«Когда умирает редкий человек, то людям интересно узнать, каким он был в жизни, — сообщила госпожа Матисон. — Редкий человек — это тот, кто что-то сделал. Что-то, что выходит за рамки обыденности.
В работах Маши Айнбиндер присутствует Вечность. Вы видите то же самое, что могли видеть люди тысячи лет назад, потрясающе, да? Мысль подобного понимания времени иногда приходит к человеку во второй половине жизни, этому способствует опыт смотрения, понимание повторения момента и понимание неизменности для данного часа. И Маша смогла передать этот момент, поэтому её можно назвать человеком особенным, или великим.

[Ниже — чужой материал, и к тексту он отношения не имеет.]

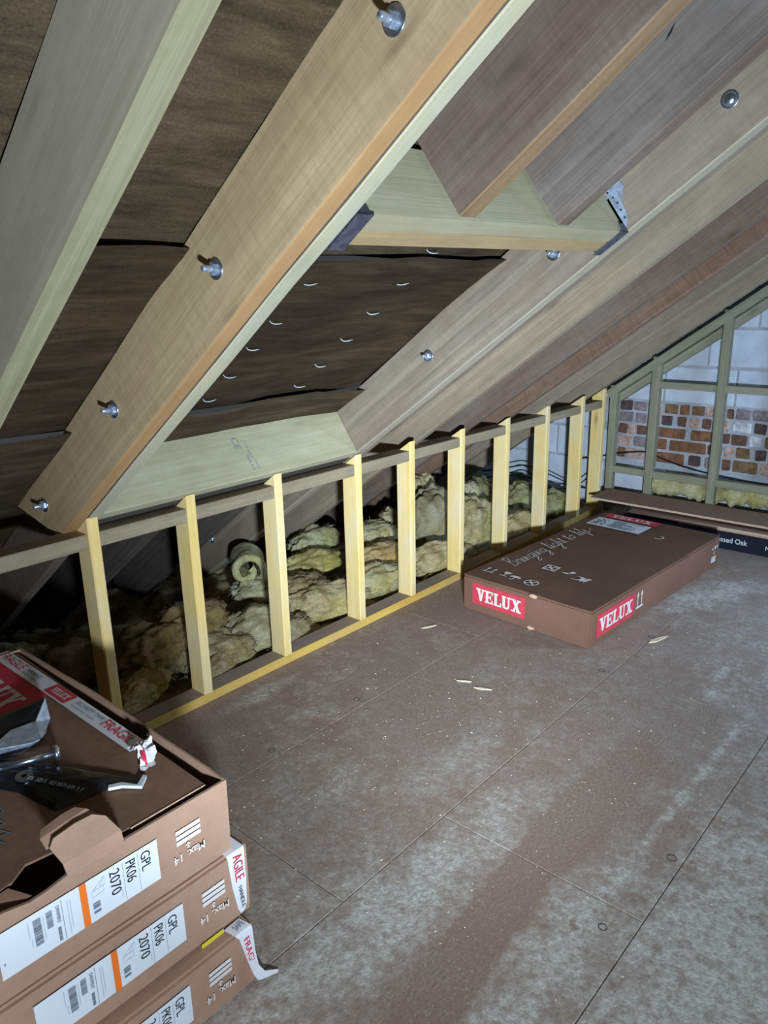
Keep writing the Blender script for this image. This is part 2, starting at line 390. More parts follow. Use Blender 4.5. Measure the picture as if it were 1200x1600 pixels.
# ------------------------------------------------------------------ setting
# floor: chipboard sheets with tight joints
fl = empty('floor'); tag(fl, kind='structure')
rows = [(-0.468, 0.13, [-1.9, 0.2, 2.6, 4.97]), (-1.078, -0.468, [-1.9, -0.9, 1.10, 3.5, 4.97]), (-1.688, -1.078, [-1.9, -0.87, 1.528, 3.93, 4.97]), (-2.298, -1.688, [-1.9, 0.1, 2.52, 4.97]), (-2.908, -2.298, [-1.9, -0.87, 1.53, 3.93, 4.97]), (-3.518, -2.908, [-1.9, 0.1, 2.5, 4.97]), (-4.128, -3.518, [-1.9, -0.87, 1.53, 3.93, 4.97]), (-5.3, -4.128, [-1.9, 0.1, 2.5, 4.97])]
for y0, y1, xs in rows:
    for a, b in zip(xs[:-1], xs[1:]):
        mb = MB(); g = 0.0013; c = 0.0014
        lo = (a+g, y0+g); hi = (b-g, y1-g)
        v = [V((x, y, -0.022)) for x, y in ((lo[0], lo[1]), (hi[0], lo[1]), (hi[0], hi[1]), (lo[0], hi[1]))]
        v2 = [V((p.x, p.y, -c)) for p in v]
        v3 = [V((x, y, 0)) for x, y in ((lo[0]+c, lo[1]+c), (hi[0]-c, lo[1]+c), (hi[0]-c, hi[1]-c), (lo[0]+c, hi[1]-c))]
        vv = v+v2+v3; fs = [(3, 2, 1, 0), (8, 9, 10, 11)]
        for k in range(4):
            j = (k+1) % 4; fs += [(k, j, j+4, k+4), (k+4, j+4, j+8, k+8)]
        mesh_obj('floor_board', pd('floor_board', vv, fs), M['floor'], fl)
mb = MB(); mb.box((-1.9, -5.3, -0.03), (4.97, 0.13, -0.0235)); mb.build('subfloor', M['dark'], fl)
# fixing marks in the boards
for x, y, r in [(1.421, -0.428, 0.011), (1.852, -0.422, 0.012), (1.788, -1.659, 0.012), (3.075, -1.069, 0.014), (2.648, -1.038, 0.012), (1.45, -1.62, 0.010)]:
    mb = MB(); pts = [(x+r*math.cos(a*math.pi/8), y+r*math.sin(a*math.pi/8), 0.0006) for a in range(17)]
    mb.tube(pts, 0.0012, 5, cap=False); mb.build('screw_ring', M['dark'], fl)

# eaves floor below the insulation
mb = MB(); mb.box((-1.9, 0.13, -0.16), (5.0, 1.75, -0.14)); tag(mb.build('floor_eaves', M['screed']), kind='structure')

# ceiling: bitumen felt sheets lapped under the rafters' outer edge
ce = empty('ceiling'); tag(ce, kind='structure')
FD = 0.216
def felt_sheet(s0_, s1, d0, d1, seed, x0=-1.9, x1=5.0, droop=0.028):
    nx, ns = 170, 24; vs = []; fs = []
    for j in range(ns+1):
        t = j/ns
        for i in range(nx+1):
            x = x0+(x1-x0)*i/nx; e = max(0.0, (t-0.6)/0.4)**2
            s = s0_+(s1-s0_)*t + e*0.030*noise.noise(V((x*2.3, seed*7.7, 0)))
            d = d0+(d1-d0)*t - e*droop*(0.45+1.0*abs(noise.noise(V((x*2.3, seed*3.3, 1))))) + 0.007*noise.noise(V((x*4, s*4, seed)))+0.004*noise.noise(V((x*3, s*22, seed)))
            vs.append(roof(x, s, d))
    for j in range(ns):
        for i in range(nx):
            a = j*(nx+1)+i; fs.append((a, a+1, a+nx+2, a+nx+1))
    # local frame so the grain follows the sheet
    W = roofM(0, 0, 0); Wi = W.inverted(); R = Matrix(((0, 1, 0, 0), (1, 0, 0, 0), (0, 0, -1, 0), (0, 0, 0, 1)))
    W2 = W @ R; Wi = W2.inverted()
    return mesh_obj('felt_sheet', pd('felt_sheet', [Wi @ v for v in vs], fs, True), M['felt'], ce, W2)
for k, (a, b) in enumerate([(-1.6, 0.705), (0.66, 1.53), (1.48, 2.42), (2.36, 3.30)]):
    felt_sheet(a, b, FD+0.013, FD+0.001, k+1).color = [(0.9, 0.88, 0.86, 1), (0.66, 0.62, 0.58, 1), (1, 1, 1, 1), (1, 1, 1, 1)][k]
# far slope beyond the ridge (behind the camera)
RY = -2.75; RZ = HK+(FD+0.012)/CT - math.tan(TH)*RY
mb = MB(); mb.poly([(-1.9, RY, RZ), (5.0, RY, RZ), (5.0, -5.3, RZ-2.55*math.tan(TH)), (-1.9, -5.3, RZ-2.55*math.tan(TH))]); mb.build('felt_sheet', M['felt'], ce)
mb = MB(); mb.box((-1.95, -5.36, -0.03), (5.0, -5.30, 1.3)); tag(mb.build('wall_front', M['plaster']), kind='structure')
mb = MB(); mb.prism([(-5.36, -0.16), (1.7, -0.16), (1.7, 0.2), (RY, RZ+0.02), (-5.36, RZ-1.8)], -1.96, -1.90)
tag(mb.build('wall_left', M['plaster'], None, basis((0, 0, 0), (0, 1, 0), (0, 0, 1), (1, 0, 0))), kind='structure')

# gable wall: mortar body with blocks and bricks standing proud of the joints
XW = 4.985
gw = empty('wall_right'); tag(gw, kind='structure')
mb = MB(); mb.prism([(-5.36, -0.16), (1.7, -0.16), (1.7, 0.2), (RY, RZ+0.02), (-5.36, RZ-1.8)], XW, XW+0.1)
mb.build('mortar_bed', M['mortar'], gw, basis((0, 0, 0), (0, 1, 0), (0, 0, 1), (1, 0, 0)))
def slab(name, y0, y1, z0, z1, t, mat, clip=True, jit=0.002):
    """masonry unit on the gable, y0<y1, chamfered, top clipped to the roof slope"""
    zr = lambda y: HK - math.tan(TH)*y + 0.205/CT
    pts = [(y0, z0), (y1, z0), (y1, z1), (y0, z1)]
    if clip and (zr(y1) < z1):
        if zr(y1) <= z0+0.01 and zr(y0) <= z0+0.01: return
        out = []
        for i in range(4):
            a = pts[i]; b = pts[(i+1) % 4]; fa = zr(a[0])-a[1]; fb = zr(b[0])-b[1]
            if fa >= 0: out.append(a)
            if fa*fb < 0: u = fa/(fa-fb); out.append((a[0]+(b[0]-a[0])*u, a[1]+(b[1]-a[1])*u))
        pts = out
        if len(pts) < 3: return
    if jit > 0.003 and len(pts) == 4:      # worn, rounded corners
        c_ = 0.006; pts = [(y0+c_, z0), (y1-c_, z0), (y1, z0+c_), (y1, z1-c_), (y1-c_, z1), (y0+c_, z1), (y0, z1-c_), (y0, z0+c_)]
    jj = [(p[0]+rnd.uniform(-1, 1)*jit, p[1]+rnd.uniform(-1, 1)*jit) for p in pts]
    cy = sum(p[0] for p in jj)/len(jj); cz = sum(p[1] for p in jj)/len(jj)
    n = len(jj); c = 0.005; tt = t+rnd.uniform(-.0015, .0015)
    vs = [V((XW+0.004, p[0], p[1])) for p in jj]+[V((XW-tt+c*0.7, p[0], p[1])) for p in jj]
    inn = []
    for p in jj:
        dy, dz = cy-p[0], cz-p[1]; inn.append(V((XW-tt, p[0]+math.copysign(min(c, abs(dy)), dy), p[1]+math.copysign(min(c, abs(dz)), dz))))
    vs += inn
    fs = [tuple(range(2*n, 3*n))]
    for i in range(n):
        j = (i+1) % n; fs += [(i, j, n+j, n+i), (n+i, n+j, 2*n+j, 2*n+i)]
    mesh_obj(name, pd(name, vs, fs), M[mat], gw)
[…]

Что она делала в другое время, когда не писала? Я могу сказать — мучилась невозможностью писать, и в этом была она целиком.
Она бесконечно страдала и тосковала по этому моменту прямого взгляда, прямого видения вечности. Она слушала политические новости, привязывалась к какой-нибудь человеческой несправедливости, страдала. В разговорах с ней я старалась перевести тему на живопись, и тогда мы жили и понимали друг друга.
Главное, что она передала мне — эту веру в то, что истинные моменты случаются и их можно передать, и их нужно передавать, и только они являются ценностью. И самое удивительное, что присутствие вечности, присутствие этого вот повторяющегося Света можно найти в любом месте, помещении, но, самое интересное, это цветовое и тональное отношение неба и земли, которое неизменно повторяется. Рижские улицы, их нелепость и благородство, слово нелепость, я употребляю потому, что
для Маши линия, красота силуэта, которую придаёт человек миру, зализывание, упрощение, были отвратительны, неприемлемы.
Нужно быть гением Микеланджело, чтобы творить божественные линии, мы с Машей остаёмся на позиции Рембрандта, который в том что видно смертному, зафиксировал красоту».